Almost all high-profile mobile devices use a version of ARM’s microprocessor. Samsung, Texas Instruments, and Qualcomm compete to get their chips on different devices, and Apple now makes their own, but all of them license their tech from ARM. Now ARM has announced their next-generation Cortex chip, the A-15, and it’s a doozy.
The new chip was announced at a press conference last night in San Francisco. Eric Schorn, ARM’s vice president of marketing, said, “Today is the biggest thing that has happened to ARM, period.” The chips, which will support up to four processing cores, should appear in consumer devices sometime in 2012.
The big breakthrough for the Cortex A-15 is virtualization. For instance, Samsung’s new Orion chip, which is based on ARM’s Cortex A-9, can send different video images to multiple screens. The A-15 can actually support different operating systems or virtual appliances on those screens. So when VMWare Fusion finally hits your iPad, it might really have something to work with.

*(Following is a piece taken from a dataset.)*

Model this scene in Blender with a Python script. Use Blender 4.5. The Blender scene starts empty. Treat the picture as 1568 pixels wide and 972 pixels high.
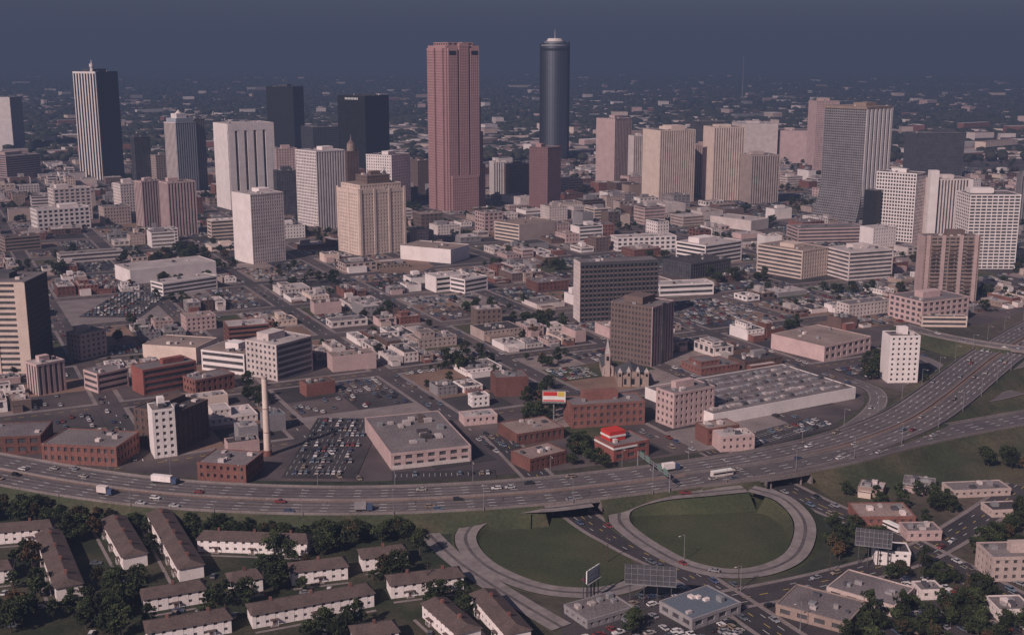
import bpy, math, random
import numpy as np
from mathutils import Vector, Matrix
random.seed(7); np.random.seed(7)
R=random.random
def U(a,b): return a+(b-a)*random.random()
sc=bpy.context.scene
# ------------------------------------------------------------ survey helpers (aerial survey -> world metres)
HC=200.0; F=1837.0; CX,CY=784.0,486.0
pit=math.atan((CY-80)/F); cp,sp=math.cos(pit),math.sin(pit)
def G(px,py,z=0.0):
    x=(px-CX)/F; y=(CY-py)/F
    dy=cp+y*sp; dz=-sp+y*cp
    t=(z-HC)/dz
    return (x*t,dy*t)
def ZT(Y,py):
    y=(CY-py)/F
    return HC+Y*(-sp+y*cp)/(cp+y*sp)
# ------------------------------------------------------------ materials
M={}
def mat(name,col,rough=0.8,var=0.25,scale=0.12,metal=0.0,fine=1.2,rnd=0.0,spec=0.3,col2=None,s2=0.02):
    m=bpy.data.materials.new(name); m.use_nodes=True
    nt=m.node_tree; N=nt.nodes; L=nt.links
    b=N['Principled BSDF']; b.inputs['Roughness'].default_value=rough; b.inputs['Metallic'].default_value=metal
    b.inputs['Specular IOR Level'].default_value=spec
    geo=N.new('ShaderNodeNewGeometry')
    n1=N.new('ShaderNodeTexNoise'); n1.inputs['Scale'].default_value=scale; n1.inputs['Detail'].default_value=3
    n2=N.new('ShaderNodeTexNoise'); n2.inputs['Scale'].default_value=fine; n2.inputs['Detail'].default_value=1
    L.new(geo.outputs['Position'],n1.inputs['Vector']); L.new(geo.outputs['Position'],n2.inputs['Vector'])
    add=N.new('ShaderNodeMath'); add.operation='ADD'; L.new(n1.outputs['Fac'],add.inputs[0]); L.new(n2.outputs['Fac'],add.inputs[1])
    mr=N.new('ShaderNodeMapRange'); mr.inputs['From Min'].default_value=0.65; mr.inputs['From Max'].default_value=1.35
    mr.inputs['To Min'].default_value=1-var; mr.inputs['To Max'].default_value=1+var
    L.new(add.outputs[0],mr.inputs['Value'])
    src=None
    if col2 is not None:
        n3=N.new('ShaderNodeTexNoise'); n3.inputs['Scale'].default_value=s2; n3.inputs['Detail'].default_value=6
        L.new(geo.outputs['Position'],n3.inputs['Vector'])
        cr=N.new('ShaderNodeValToRGB'); cr.color_ramp.elements[0].position=0.42; cr.color_ramp.elements[1].position=0.6
        cr.color_ramp.elements[0].color=(*col,1); cr.color_ramp.elements[1].color=(*col2,1)
        L.new(n3.outputs['Fac'],cr.inputs['Fac']); src=cr.outputs['Color']
    vm=N.new('ShaderNodeVectorMath'); vm.operation='SCALE'
    if src: L.new(src,vm.inputs[0])
    else: vm.inputs[0].default_value=col
    fac=mr.outputs['Result']
    if rnd>0:
        oi=N.new('ShaderNodeObjectInfo'); r2=N.new('ShaderNodeMapRange')
        r2.inputs['To Min'].default_value=1-rnd; r2.inputs['To Max'].default_value=1+rnd
        L.new(oi.outputs['Random'],r2.inputs['Value'])
        mu=N.new('ShaderNodeMath'); mu.operation='MULTIPLY'; L.new(fac,mu.inputs[0]); L.new(r2.outputs['Result'],mu.inputs[1]); fac=mu.outputs[0]
    L.new(fac,vm.inputs['Scale']); L.new(vm.outputs[0],b.inputs['Base Color'])
    M[name]=m; return m
mat('white',(.76,.665,.655),var=.14)
mat('offwhite',(.6,.5,.485),var=.2,rnd=.12)
mat('cream',(.63,.49,.43),var=.15,rnd=.1)
mat('beige',(.44,.335,.31),var=.2,rnd=.15)
mat('pinkbeige',(.49,.345,.335),var=.18,rnd=.12)
mat('pink',(.39,.225,.225),var=.1)
mat('pinkdark',(.2,.11,.115),var=.12)
mat('brick',(.18,.078,.066),var=.3,rnd=.25)
mat('redbrick',(.25,.085,.072),var=.25)
mat('brownbrick',(.13,.08,.07),var=.3,rnd=.2)
mat('tan',(.31,.225,.195),var=.22,rnd=.15)
mat('brown',(.16,.11,.1),var=.15,rnd=.12)
mat('grey',(.25,.225,.235),var=.18,rnd=.1)
mat('bluegrey',(.36,.37,.42),var=.12)
mat('darkgrey',(.075,.07,.08),var=.2)
mat('black',(.016,.016,.02),rough=.5,var=.2)
mat('glass',(.02,.021,.026),rough=.25,var=.4,fine=.35,spec=.5)
mat('glassmid',(.075,.07,.078),rough=.35,var=.45,fine=.35,spec=.5)
mat('glassshade',(.2,.16,.155),rough=.5,var=.4,fine=.5)
mat('westin',(.22,.225,.26),rough=.47,var=.08,metal=1.0)
mat('roofdark',(.06,.05,.052),var=.4,scale=.06)
mat('roofgrey',(.17,.142,.145),var=.4,scale=.06)
mat('rooflight',(.42,.355,.35),var=.35,scale=.06)
mat('rooftan',(.26,.19,.17),var=.38,scale=.06)
mat('roofblue',(.11,.13,.16),var=.25,scale=.06)
mat('roofbrown',(.1,.07,.064),var=.3,scale=.2)
mat('metal',(.3,.29,.3),rough=.5,var=.2,metal=.3)
mat('asphalt',(.04,.034,.037),var=.35,scale=.05,col2=(.06,.05,.053),s2=.02)
mat('asphalt2',(.065,.053,.056),var=.4,scale=.05,col2=(.11,.083,.082),s2=.015)
mat('concrete',(.21,.17,.168),var=.3,scale=.08)
mat('rampcon',(.21,.175,.172),var=.25,scale=.06,fine=.3)
mat('highwaycon',(.16,.132,.132),var=.2,scale=.04,fine=.3,col2=(.115,.095,.096),s2=.015)
mat('highwayasp',(.105,.088,.09),var=.22,scale=.04,fine=.3)
mat('oilstain',(.1,.084,.086),var=.35,scale=.05,fine=.4)
mat('dirt',(.2,.125,.098),var=.35,scale=.05)
mat('gravel',(.24,.185,.175),var=.4,scale=.08)
mat('lawn',(.045,.05,.026),var=.35,scale=.05,fine=.6,col2=(.085,.07,.042),s2=.03)
mat('lawnloop',(.042,.05,.023),var=.28,scale=.03,fine=.8,col2=(.062,.062,.031),s2=.025)
mat('groundmat',(.028,.034,.022),var=.4,scale=.02,fine=.2,col2=(.095,.072,.058),s2=.006)
mat('housingground',(.024,.03,.015),var=.45,scale=.06,fine=.7,col2=(.056,.048,.03),s2=.035)
mat('paint',(.7,.68,.66),var=.1)
mat('yellow',(.6,.42,.08),var=.1)
mat('signred',(.5,.04,.03),var=.1)
mat('green',(.1,.2,.16),var=.2)
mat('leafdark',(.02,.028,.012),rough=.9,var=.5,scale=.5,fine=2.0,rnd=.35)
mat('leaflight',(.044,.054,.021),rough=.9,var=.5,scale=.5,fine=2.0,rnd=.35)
mat('leafautumn',(.11,.06,.03),rough=.9,var=.5,scale=.5,fine=2.0,rnd=.3)
mat('leafautumn2',(.065,.047,.023),rough=.9,var=.5,scale=.5,fine=2.0,rnd=.3)
mat('fartree',(.024,.031,.02),rough=1,var=.5,scale=.02,fine=.1,col2=(.045,.04,.028),s2=.01)
mat('bark',(.07,.05,.04),var=.3)
mat('tyre',(.02,.02,.02),var=.1)
CARCOL=[(.62,.57,.57),(.42,.4,.41),(.24,.23,.25),(.03,.03,.035),(.19,.04,.04),(.06,.08,.15),(.25,.19,.15),(.1,.11,.13),(.36,.32,.3),(.12,.16,.21)]
for i,c in enumerate(CARCOL): mat('carpaint_%d'%i,c,rough=.4,var=.05,spec=.4)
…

Hardware virtualization has traditionally been the hallmark of chips designed to power servers, which frequently have to support different environments; with this chip, ARM is bringing a little bit of the server’s versatility to the smartphone, and (it hopes), some of the power-conserving elements of smartphone chips to servers.
Finally, there’s the markets everywhere in between: tablets, laptops, and home media servers, among others. Om Malik calls the A-15 “a tiny chip with superpowers.” That might not be far off.